** BEGIN **

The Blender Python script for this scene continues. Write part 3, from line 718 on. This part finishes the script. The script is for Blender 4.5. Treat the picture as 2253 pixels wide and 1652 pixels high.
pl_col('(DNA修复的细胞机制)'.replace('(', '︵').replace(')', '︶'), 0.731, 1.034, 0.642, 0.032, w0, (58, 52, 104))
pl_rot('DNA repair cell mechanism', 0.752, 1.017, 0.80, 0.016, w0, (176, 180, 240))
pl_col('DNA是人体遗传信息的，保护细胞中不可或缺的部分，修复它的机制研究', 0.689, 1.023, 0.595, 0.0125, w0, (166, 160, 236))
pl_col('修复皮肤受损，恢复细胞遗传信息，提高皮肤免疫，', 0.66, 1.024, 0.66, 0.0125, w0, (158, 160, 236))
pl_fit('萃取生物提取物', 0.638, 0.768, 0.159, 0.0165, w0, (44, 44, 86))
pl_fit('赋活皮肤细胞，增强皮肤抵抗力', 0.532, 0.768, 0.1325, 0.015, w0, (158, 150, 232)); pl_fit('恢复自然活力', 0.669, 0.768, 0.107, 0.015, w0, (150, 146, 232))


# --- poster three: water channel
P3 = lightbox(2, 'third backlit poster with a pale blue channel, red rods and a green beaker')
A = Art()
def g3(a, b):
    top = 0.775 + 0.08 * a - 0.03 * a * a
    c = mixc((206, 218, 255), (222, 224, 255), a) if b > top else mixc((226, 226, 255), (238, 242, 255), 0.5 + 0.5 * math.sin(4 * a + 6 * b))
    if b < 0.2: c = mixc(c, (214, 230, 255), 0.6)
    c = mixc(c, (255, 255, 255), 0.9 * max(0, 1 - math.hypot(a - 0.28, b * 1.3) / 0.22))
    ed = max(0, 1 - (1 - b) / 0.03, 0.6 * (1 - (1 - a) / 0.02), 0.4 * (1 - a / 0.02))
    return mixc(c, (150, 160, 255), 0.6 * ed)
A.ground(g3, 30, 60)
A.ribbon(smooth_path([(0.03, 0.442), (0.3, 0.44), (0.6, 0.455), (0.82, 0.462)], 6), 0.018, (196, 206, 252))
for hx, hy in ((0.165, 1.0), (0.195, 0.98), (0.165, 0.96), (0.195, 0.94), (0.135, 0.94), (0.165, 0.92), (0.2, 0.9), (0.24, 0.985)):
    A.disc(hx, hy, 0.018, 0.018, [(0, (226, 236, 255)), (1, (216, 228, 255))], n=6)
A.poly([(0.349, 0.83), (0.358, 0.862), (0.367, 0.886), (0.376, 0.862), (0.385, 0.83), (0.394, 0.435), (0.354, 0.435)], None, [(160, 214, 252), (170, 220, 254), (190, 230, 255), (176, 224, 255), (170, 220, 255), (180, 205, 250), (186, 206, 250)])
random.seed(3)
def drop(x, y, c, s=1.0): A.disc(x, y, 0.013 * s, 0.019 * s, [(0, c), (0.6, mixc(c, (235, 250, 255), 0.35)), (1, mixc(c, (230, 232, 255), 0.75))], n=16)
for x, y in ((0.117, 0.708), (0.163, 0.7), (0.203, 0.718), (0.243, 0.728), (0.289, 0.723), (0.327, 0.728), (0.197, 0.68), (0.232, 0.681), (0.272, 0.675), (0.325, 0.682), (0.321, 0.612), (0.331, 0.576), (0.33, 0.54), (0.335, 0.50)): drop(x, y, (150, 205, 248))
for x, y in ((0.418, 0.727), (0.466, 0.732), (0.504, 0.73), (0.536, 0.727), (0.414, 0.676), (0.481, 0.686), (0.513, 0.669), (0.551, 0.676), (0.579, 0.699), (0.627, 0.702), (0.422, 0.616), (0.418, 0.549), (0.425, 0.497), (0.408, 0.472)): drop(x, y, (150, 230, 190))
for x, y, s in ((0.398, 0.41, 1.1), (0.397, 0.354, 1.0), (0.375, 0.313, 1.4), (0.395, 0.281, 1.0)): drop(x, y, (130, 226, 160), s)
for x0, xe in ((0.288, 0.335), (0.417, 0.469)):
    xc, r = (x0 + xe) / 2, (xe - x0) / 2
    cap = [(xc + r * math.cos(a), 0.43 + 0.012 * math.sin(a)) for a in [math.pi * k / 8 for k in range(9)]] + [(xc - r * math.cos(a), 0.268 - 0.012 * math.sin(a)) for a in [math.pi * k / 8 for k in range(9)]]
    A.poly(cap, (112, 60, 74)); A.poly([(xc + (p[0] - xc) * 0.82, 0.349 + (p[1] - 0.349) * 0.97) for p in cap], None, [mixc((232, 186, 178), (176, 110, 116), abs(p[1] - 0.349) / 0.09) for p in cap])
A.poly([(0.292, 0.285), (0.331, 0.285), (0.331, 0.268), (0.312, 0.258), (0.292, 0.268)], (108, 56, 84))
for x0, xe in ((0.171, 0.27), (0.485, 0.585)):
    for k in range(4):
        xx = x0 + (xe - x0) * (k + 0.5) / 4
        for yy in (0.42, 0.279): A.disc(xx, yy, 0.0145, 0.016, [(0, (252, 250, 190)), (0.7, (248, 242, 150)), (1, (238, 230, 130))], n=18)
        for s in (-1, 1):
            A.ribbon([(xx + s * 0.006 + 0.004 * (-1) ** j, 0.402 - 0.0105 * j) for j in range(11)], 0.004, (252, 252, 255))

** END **

▶ [EXERCISE]: Write down again the exact lines running from the beginning of the data to the line containing "(150, 146, 232))", with both ends included.

▶ [RESPONSE]:
The Blender Python script for this scene continues. Write part 3, from line 718 on. This part finishes the script. The script is for Blender 4.5. Treat the picture as 2253 pixels wide and 1652 pixels high.
pl_col('(DNA修复的细胞机制)'.replace('(', '︵').replace(')', '︶'), 0.731, 1.034, 0.642, 0.032, w0, (58, 52, 104))
pl_rot('DNA repair cell mechanism', 0.752, 1.017, 0.80, 0.016, w0, (176, 180, 240))
pl_col('DNA是人体遗传信息的，保护细胞中不可或缺的部分，修复它的机制研究', 0.689, 1.023, 0.595, 0.0125, w0, (166, 160, 236))
pl_col('修复皮肤受损，恢复细胞遗传信息，提高皮肤免疫，', 0.66, 1.024, 0.66, 0.0125, w0, (158, 160, 236))
pl_fit('萃取生物提取物', 0.638, 0.768, 0.159, 0.0165, w0, (44, 44, 86))
pl_fit('赋活皮肤细胞，增强皮肤抵抗力', 0.532, 0.768, 0.1325, 0.015, w0, (158, 150, 232)); pl_fit('恢复自然活力', 0.669, 0.768, 0.107, 0.015, w0, (150, 146, 232))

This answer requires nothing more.